* Problem description: Below this line are records; write out exactly the lines from the one containing "Write the bpy" through the one containing "C = scene.collection", with the pictures left out.

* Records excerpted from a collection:

-- Begin --

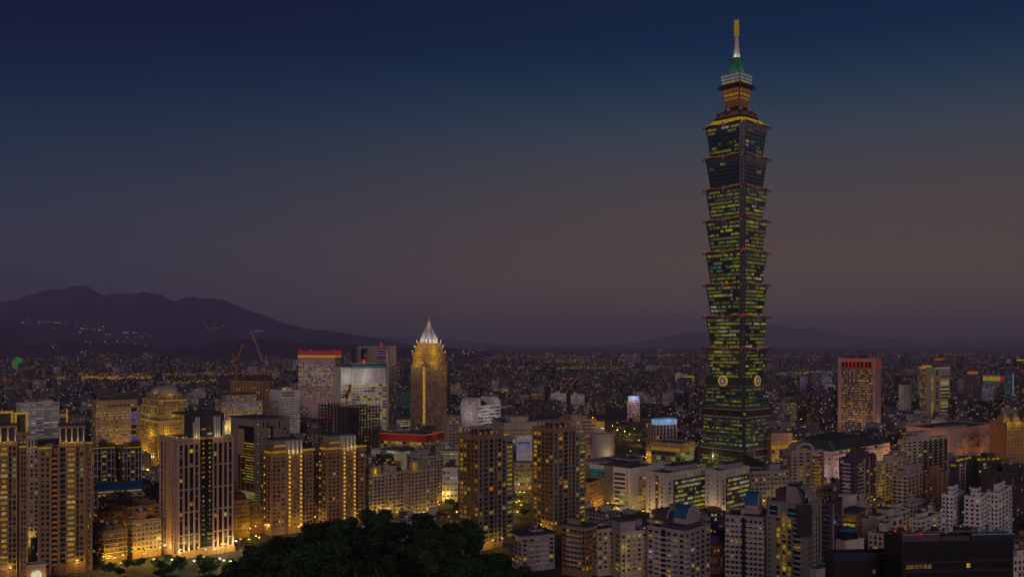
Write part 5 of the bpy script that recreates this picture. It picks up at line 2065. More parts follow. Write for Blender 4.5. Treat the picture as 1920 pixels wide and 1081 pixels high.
b.part('red_sign', 'lit_orange', U * .55, 10, H + 16, U * .95, 10.6, H + 20)
b.part('sign_post', 'dark_steel', U * .72, 10.1, H, U * .74, 10.5, H + 16)
b.done()
b = B('office_tower', 'dark slender tower with a gold lit corner cap, right of the grey twin-slab tower', 'tower', 1807, 1824, 1836, 702, 1900, 45, 'dark_cladding')
for f in 'LR':
    b.main.grid(f, 6, 4, .4, .5, .08, MIXED, band=True)
    b.main.ribs(f, [b.main.len(f) * i / 6 for i in range(7)], .6, .4, 'mauve_tile')
b.part('gold_cap', 'led_amber', 2, 2, b.H, b.U, b.V * .6, b.H + 6)
b.done()
b = front('billboard_building', 'block with a teal lit screen wall under a yellow light band', 1843, 1876, 703, 2150, 30, 'concrete', cat='billboard building')
b.part('screen', 'lit_teal', 1, -.6, b.z(735), b.U - 1, 0.01, b.z(714))
b.part('yellow_band', 'led_gold', 0, -.7, b.z(713), b.U, 0.02, b.z(705))
b.part('orange_panel', 'lit_orange', -10, -.6, b.z(736), -1, 0.02, b.z(722))
b.part('red_sign', 'lit_red', b.U - 1, -1, b.z(713), b.U + 7, 0, b.z(704))
b.main.grid('R', 10, 4, .6, .5, .4, MIXED, z1=b.z(738), band=True)
b.done()
b = front('office_block', 'teal glass block with a violet edge, beside the teal screen wall', 1884, 1900, 700, 2200, 26, 'green_glass', cat='office block')
b.main.grid('R', 6, 4, .8, .5, .6, [('lit_teal', 3)], 'green_glass', band=True)
b.part('violet_edge', 'lit_violet', b.U * .9, -1, 4, b.U + 1, -.1, b.H)
b.done()
random.seed(75)
b = front('office_tower', 'dark tower with scattered amber windows cut by the frame edge, gold line on its roof', 1906, 1950, 676, 1330, 30, 'dark_cladding')
b.main.grid('R', 9, 3.9, .55, .5, .3, AMBER, band=True)
b.part('roof_line', 'led_gold', 0, -.5, b.H + .2, b.U, 1, b.H + 2.2)
b.done()
b = front('apartment_block', 'white slab with faint window rows, left of the grey twin-slab tower', 1685, 1709, 722, 1760, 20, 'white_tile', cat='apartment block')
b.main.grid('R', 8, 3.6, .5, .45, .04, band=True)
b.part('roof_house', 'plum_roof', 2, 3, b.H, b.U - 2, 12, b.H + 9)
b.done()

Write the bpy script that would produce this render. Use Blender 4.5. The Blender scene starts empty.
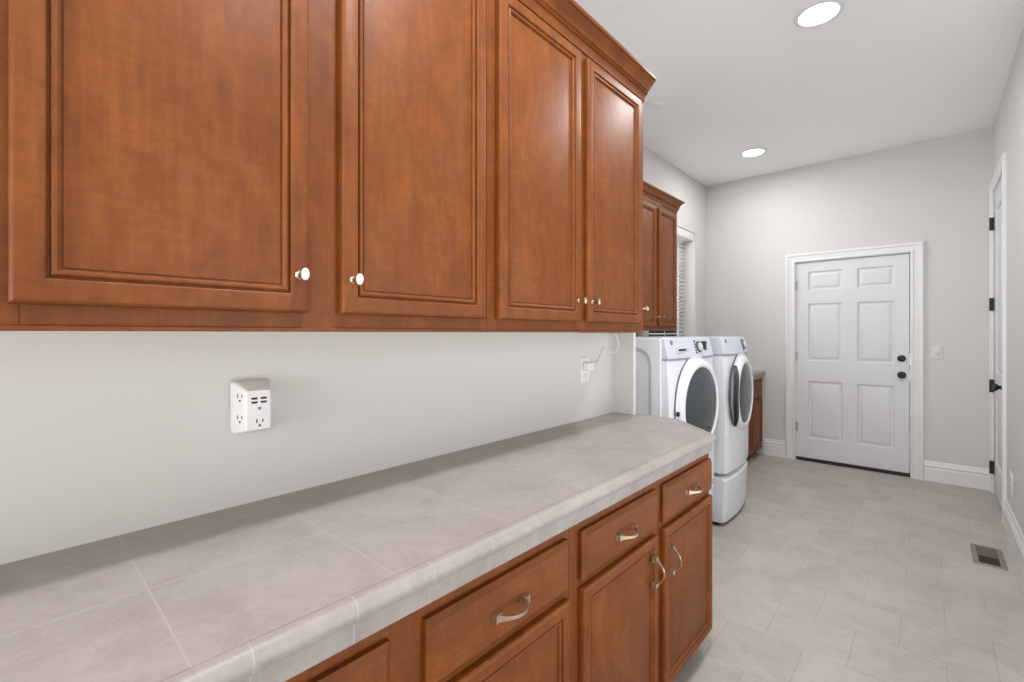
import bpy, bmesh, math, random
from mathutils import Vector, Matrix
random.seed(7)
PI = math.pi
scene = bpy.context.scene
C = scene.collection

# ------------------------------------------------------------------ materials
def nodes(name):
    m = bpy.data.materials.new(name); m.use_nodes = True
    nt = m.node_tree; b = nt.nodes['Principled BSDF']
    return m, nt, b
def N(nt, t, **kw):
    n = nt.nodes.new(t)
    for k, v in kw.items():
        if k in n.inputs: n.inputs[k].default_value = v
        else: setattr(n, k, v)
    return n
def L(nt, a, b): nt.links.new(a, b)
def plain(name, col, rough=.5, metal=0., bump=0., bscale=200., spec=.5, mott=.0, mscale=6.):
    m, nt, b = nodes(name)
    b.inputs['Base Color'].default_value = (*col, 1); b.inputs['Roughness'].default_value = rough
    b.inputs['Metallic'].default_value = metal; b.inputs['Specular IOR Level'].default_value = spec
    tc = N(nt, 'ShaderNodeTexCoord')
    if mott:
        no = N(nt, 'ShaderNodeTexNoise', Scale=mscale, Detail=3.); L(nt, tc.outputs['Object'], no.inputs['Vector'])
        mx = N(nt, 'ShaderNodeMix', data_type='RGBA')
        mx.inputs[6].default_value = (*[c*(1-mott) for c in col], 1); mx.inputs[7].default_value = (*[min(1, c*(1+mott)) for c in col], 1)
        L(nt, no.outputs['Fac'], mx.inputs[0]); L(nt, mx.outputs[2], b.inputs['Base Color'])
    if bump:
        no = N(nt, 'ShaderNodeTexNoise', Scale=bscale, Detail=2.); L(nt, tc.outputs['Object'], no.inputs['Vector'])
        bp = N(nt, 'ShaderNodeBump', Strength=bump, Distance=.002); L(nt, no.outputs['Fac'], bp.inputs['Height'])
        L(nt, bp.outputs['Normal'], b.inputs['Normal'])
    return m
def wood(name, grain):   # grain: axis letter the fibres run along
    m, nt, b = nodes(name)
    tc = N(nt, 'ShaderNodeTexCoord')
    mp = N(nt, 'ShaderNodeMapping'); L(nt, tc.outputs['Object'], mp.inputs['Vector'])
    sc = [70., 70., 70.]; sc['XYZ'.index(grain)] = 6.
    mp.inputs['Scale'].default_value = sc
    fine = N(nt, 'ShaderNodeTexNoise', Scale=1.6, Detail=5., Roughness=.6); L(nt, mp.outputs[0], fine.inputs['Vector'])
    mp2 = N(nt, 'ShaderNodeMapping'); L(nt, tc.outputs['Object'], mp2.inputs['Vector'])
    s2 = [15., 15., 15.]; s2['XYZ'.index(grain)] = 8.
    mp2.inputs['Scale'].default_value = s2
    blot = N(nt, 'ShaderNodeTexNoise', Scale=1.0, Detail=6., Roughness=.62, Distortion=.7); L(nt, mp2.outputs[0], blot.inputs['Vector'])
    # cross-grain maple figure
    mp3 = N(nt, 'ShaderNodeMapping'); L(nt, tc.outputs['Object'], mp3.inputs['Vector'])
    s3 = [22., 22., 22.]; s3['XYZ'.index(grain)] = 90.
    mp3.inputs['Scale'].default_value = s3
    fig = N(nt, 'ShaderNodeTexNoise', Scale=1.0, Detail=4., Roughness=.7, Distortion=.4); L(nt, mp3.outputs[0], fig.inputs['Vector'])
    a1 = N(nt, 'ShaderNodeMath', operation='MULTIPLY_ADD'); a1.inputs[1].default_value = .26; L(nt, fine.outputs['Fac'], a1.inputs[0])
    a2 = N(nt, 'ShaderNodeMath', operation='MULTIPLY_ADD'); a2.inputs[1].default_value = .50; L(nt, blot.outputs['Fac'], a2.inputs[0])
    a3 = N(nt, 'ShaderNodeMath', operation='MULTIPLY'); a3.inputs[1].default_value = .24; L(nt, fig.outputs['Fac'], a3.inputs[0])
    L(nt, a3.outputs[0], a2.inputs[2]); L(nt, a2.outputs[0], a1.inputs[2])
    r = N(nt, 'ShaderNodeValToRGB'); e = r.color_ramp.elements
    e[0].position = .30; e[0].color = (.116, .030, .0045, 1)
    e[1].position = .70; e[1].color = (.266, .080, .0130, 1)
    k = e.new(.5); k.color = (.182, .0505, .0078, 1)
    L(nt, a1.outputs[0], r.inputs['Fac']); L(nt, r.outputs['Color'], b.inputs['Base Color'])
    b.inputs['Roughness'].default_value = .46; b.inputs['Specular IOR Level'].default_value = .30
    bp = N(nt, 'ShaderNodeBump', Strength=.06, Distance=.002); L(nt, a1.outputs[0], bp.inputs['Height']); L(nt, bp.outputs['Normal'], b.inputs['Normal'])
    return m
def stone(nt, base, dark, light, scale):
    g = N(nt, 'ShaderNodeNewGeometry')
    n1 = N(nt, 'ShaderNodeTexNoise', Scale=scale, Detail=6., Roughness=.62, Distortion=.8); L(nt, g.outputs['Position'], n1.inputs['Vector'])
    n2 = N(nt, 'ShaderNodeTexNoise', Scale=scale*6, Detail=4., Roughness=.7, Distortion=1.5); L(nt, g.outputs['Position'], n2.inputs['Vector'])
    ad = N(nt, 'ShaderNodeMath', operation='MULTIPLY_ADD'); ad.inputs[1].default_value = .65; L(nt, n1.outputs['Fac'], ad.inputs[0])
    mu = N(nt, 'ShaderNodeMath', operation='MULTIPLY'); mu.inputs[1].default_value = .35; L(nt, n2.outputs['Fac'], mu.inputs[0]); L(nt, mu.outputs[0], ad.inputs[2])
    r = N(nt, 'ShaderNodeValToRGB'); e = r.color_ramp.elements
    e[0].position = .33; e[0].color = (*dark, 1); e[1].position = .68; e[1].color = (*light, 1)
    k = e.new(.5); k.color = (*base, 1); L(nt, ad.outputs[0], r.inputs['Fac'])
    return g, r.outputs['Color'], ad.outputs[0]
def line_mask(nt, sock, period, origin, half):      # 1 on a grout line
    a = N(nt, 'ShaderNodeMath', operation='SUBTRACT'); L(nt, sock, a.inputs[0]); a.inputs[1].default_value = origin
    b = N(nt, 'ShaderNodeMath', operation='PINGPONG'); L(nt, a.outputs[0], b.inputs[0]); b.inputs[1].default_value = period/2
    c = N(nt, 'ShaderNodeMath', operation='LESS_THAN'); L(nt, b.outputs[0], c.inputs[0]); c.inputs[1].default_value = half
    return c.outputs[0]
def counter_mat(name, py, oy, px=None, ox=0, half=.0016):
    m, nt, b = nodes(name)
    g, col, h = stone(nt, (.345, .311, .290), (.285, .253, .232), (.400, .364, .342), 7.)
    sx = N(nt, 'ShaderNodeSeparateXYZ'); L(nt, g.outputs['Position'], sx.inputs[0])
    k = line_mask(nt, sx.outputs['Y'], py, oy, half)
    if px:
        k2 = line_mask(nt, sx.outputs['X'], px, ox, half)
        mxm = N(nt, 'ShaderNodeMath', operation='MAXIMUM'); L(nt, k, mxm.inputs[0]); L(nt, k2, mxm.inputs[1]); k = mxm.outputs[0]
    mx = N(nt, 'ShaderNodeMix', data_type='RGBA'); L(nt, k, mx.inputs[0]); L(nt, col, mx.inputs[6]); mx.inputs[7].default_value = (.40, .365, .335, 1)
    L(nt, mx.outputs[2], b.inputs['Base Color']); b.inputs['Roughness'].default_value = .42
    iv = N(nt, 'ShaderNodeMath', operation='SUBTRACT'); iv.inputs[0].default_value = 1; L(nt, k, iv.inputs[1])
    bp = N(nt, 'ShaderNodeBump', Strength=.12, Distance=.002); L(nt, iv.outputs[0], bp.inputs['Height']); L(nt, bp.outputs['Normal'], b.inputs['Normal'])
    return m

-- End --

* Task response:
Write the bpy script that would produce this render. Use Blender 4.5. The Blender scene starts empty.
import bpy, bmesh, math, random
from mathutils import Vector, Matrix
random.seed(7)
PI = math.pi
scene = bpy.context.scene
C = scene.collection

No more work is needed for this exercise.